Jakarta, JurnalBabel.com – Anggota Komisi III DPR Rahmat Muhajirin meminta Pusat Pelaporan dan Analisis Trasanksi Keuangan (PPATK) dilibatkan dalam penanganan kasus Djoko Tjandra (DT). Pasalnya, kasus DT patut di duga banyak sekali melibatkan oknum penyelenggara negara dan aparat penegak hukum.
Mulai dari pelarian/buron DT, penanganan bisnis di Indonesia selama DT Buron, bisa keluar masuk dari/ke Indonesia, pencabutan red notice, penerbitan paspor dan e-KTP baru, surat jalan, pengajuan Peninjauan Kembali (PK) dan lainnya.
“Saya kira aparat penegak hukum di bawah Menkopolhukam yang sekarang ini lebih paham hal tentang koordinasi. Kapan saatnya Kepolisian RI – Kejaksaan RI – dan KPK koordinasi. Tidak hanya Kepolisian – Kejaksaan RI dan KPK, mungkin juga harus melibatkan PPATK. Begitu,” kata Rahmat Muhajirin saat dihubungi, Jumat (7/8/2020).
Menurutnya, DT ini orang hebat di mana semua orang yang ada kaitan dengan kepentingannya bisa di pengaruhi. “Salah satu untuk mencari bukti petunjuk siapa-siapa saja mereka itu, telusuri aliran dananya.
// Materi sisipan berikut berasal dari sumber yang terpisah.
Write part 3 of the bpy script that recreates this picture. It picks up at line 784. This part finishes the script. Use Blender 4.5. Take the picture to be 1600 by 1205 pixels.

Dan yang bisa melakukan itu, yang bisa menelusuri aliran dana itu, adalah PPATK,” ujarnya.
Politisi Partai Gerindra ini juga yakin selama lebih 10 tahun ini akan banyak sekali oknum-oknum yang terlibat dan akan di jadikan tersangka. Hal itu terjadi apabila perintah Presiden Jokowi dilaksanakan dengan sungguh-sungguh dalam kasus DT.
“Kita berharap, kali ini perintah Presiden Jokowi untuk menuntaskan Kasus DT akan di lakukan dengan sungguh-sungguh,” harapnya.
Legislator asal Jawa Timur ini menambahkan arahan Presiden Jokowi tersebut mempunyai arti harus mengembangan penyelidikan dan penyidikan untuk menemukan semua peristiwa hukum dan tersangkanya yang berkaitan dengan peralian/buron DT.
” Ini semua untuk penyelenggaraan pemerintahan bersih/penegakkan hukum, bersih dari KKN,” pungkasnya.
Sebelumnya, Kepala Divisi Humas Polri Irjen Argo Yuwono mengatakan, polisi menduga ada tindak pidana berupa penerimaan hadiah oleh penyelenggara negara dalam kasus penghapusan red notice atas nama Joko Soegiarto Tjandra alias Djoko Tjandra.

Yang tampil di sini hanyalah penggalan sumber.